Indigenous knowledge crucial to managing wildfire risk

New Delhi: Wildfire risks could be reduced by strengthening Indigenous knowledge in management strategies, according to new research from the University of East Anglia (UEA).

Combining traditional knowledge and techniques with modern approaches, Indigenous communities in Bolivia are finding new ways of dealing with increasingly flammable landscapes that threaten their lives and livelihoods.

 

Studying how the Monkoxɨ indigenous people use and manage fire in the dry forest, shrublands and savannah of the Bolivian lowlands, the researchers found they not only protect their territories but also ensure more political self-determination. In doing so, the Monkoxɨ are changing the terms of the conversation about the role of indigenous knowledge in wildfire management.

 

Dr Iokiñe Rodríguez, an associate professor in UEA’s School of International Development, led the research, with Mirna Inturias from Bolivia’s NUR University, Santa Cruz de la Sierra, and Elmar Masay from the Union of Indigenous Communities of Lomerío (CICOL).

 

Dr Rodríguez said: “Under this approach, rather than Indigenous knowledge being included, integrated or incorporated into Western-driven fire management policies, Indigenous knowledge and agency are at the centre of the fire management strategy, and modern technical knowledge serves as a complement to it.

 

“This is a unique case of intercultural dialogue about fire management being driven by Indigenous peoples themselves.”

 

The study, ‘Decolonizing wildfire risk management: Indigenous responses to fire criminalization policies and increasingly flammable forest landscapes in Lomerío, Bolivia’, is published today in the journal Environmental Science and Policy.

 

In 2020 the Union of Indigenous Communities of Lomerío (CICOL) initiated a series of activities to ensure local control of wildfire risk management in the territory. These included a written burning protocol, a fire monitoring programme, water basin and forest conservation policies, participatory research conducted by Indigenous researchers about the use of fire in Lomerío, and cultural revitalization strategies.

 

In many places, current fire risk management strategies reinforce a historical trend of top-down and externally led interventions, taking away control of the management of their territories from Indigenous peoples and silencing their own ways of dealing with the hazards brought about by climate change.

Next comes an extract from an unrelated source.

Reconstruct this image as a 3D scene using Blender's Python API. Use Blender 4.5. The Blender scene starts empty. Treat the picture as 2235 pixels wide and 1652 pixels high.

The use of fire by Indigenous communities is often criminalized by national authorities, who lack sufficient knowledge about local responses to wildfire risk management. This way of framing the response to climate security not only blames those that are often least responsible for the current increase in wildfires, but also fails to incorporate them as stakeholders in potential solutions.

 

Fire is central in practically all activities of the family economy and the daily life of the Monkoxɨ, 7,000 people whose lives rely on the forest and forest products. Fire is their main tool in agriculture, but they also rely on hunting, fishing and the collection of wild plants and honey – which are also affected by fire cycles.

 

Similar to many other forest-dependent Indigenous people in the Americas, the Monkoxɨ clear and cultivate an area of one to two hectares of forest, moving every two years to new areas to allow the soil to recover and to preserve natural resources and biodiversity. To clear forest vegetation before planting, the Monkoxɨ use fire – an ancestral method passed down through the generations that helps to fertilize and aerate the soil.

 

Under the CICOL approach, Indigenous knowledge and agency are at the centre of the fire management strategy, and Western technical knowledge serves as a complement to it. This is a unique case of intercultural dialogue about fire management being driven by Indigenous peoples themselves.

 

The research also shows that due to the multiple causes of wildfires, there are no simple solutions to the ‘fire problem’. On the contrary, solutions need to be diverse.

 

Dr Rodríguez said: “This is why the Monkoxɨ are simultaneously developing strategies aimed at regulating, controlling, preventing and monitoring fire use, while simultaneously protecting communal sources of life like forests and water springs and helping to reconnect the youth to their territory through cultural and knowledge revitalization.”

 

Monkoxɨ have shown that wildfire management goes beyond the management of fire itself and must include also efforts to protect communal goods, as well as to reconnect the youth to their territories.

 

The research also looked at ways of passing down ancestral knowledge to Monkoxɨ youth, who increasingly spend prolonged periods in urban areas working or studying.

Dr Rodríguez said: “Ensuring younger generations stay connected to their territory and their knowledge system, and are capable of managing their lands according to Monkoxɨ principles, are key to the successful self-governance of Lomerío.”

 

The study, ‘Decolonizing wildfire risk management: Indigenous responses to fire criminalization policies and increasingly flammable forest landscapes in Lomerío, Bolivia’, is published on 21 June 2023 in the journal Environmental Science and Policy.